First, we must guard our own souls.  We cannot give others what we do not possess.  Private sins do not stay that way for long.  Consider a group of New York City strippers who made the news recently by scamming wealthy men.  They spiked their drinks with illegal synthetic drugs, drove them to strip clubs, and ran up tens of thousands of dollars on their credit cards.  If the men complained, the women threatened to expose them to their wives.  "Be sure your sin will find you out" (Numbers 32:23).

Second, we must seek the help and guidance of God.  Consider the man who had to be rescued off the California coast after trying to kayak almost 2,400 miles to Hawaii.  The Coast Guard says "he is very lucky to be alive."  His attempt serves as a parable for all who are tempted by self-sufficiency.  We cannot climb up to God, but he can climb down to us.  Our Father knows the challenges of being a father, and invites us to share them with him.  

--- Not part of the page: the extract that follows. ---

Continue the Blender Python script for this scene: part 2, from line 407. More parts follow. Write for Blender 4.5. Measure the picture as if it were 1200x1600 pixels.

I've been reading Calvin Miller's An Owner's Manual for the Unfinished Soul, and found the moving story of an elderly rabbi who complained to God that he had no child.  God gave him the ability to carve a table leg into a boy.  His child criticized and ridiculed the rabbi even as he was being formed.  When he was finished, the boy set fire to the rabbi's house and jumped through the window, never to return.

The rabbi complained to God that his child had been so difficult.  God reminded the rabbi, "I had a daughter—my first daughter—who ran off with a snake and then gave birth to a murderer."  He concluded, "now you know the burden of God, do you not?"

God knows the burden of being a Father.  But he also knows its joys.  As we ask him to help us serve our children and others with love and integrity, he will help us become what we long to be.  And over time, Augustine's wisdom will be proven true in our character and lives: "Faith is to believe what we do not see, and the reward of this faith is to see what we believe."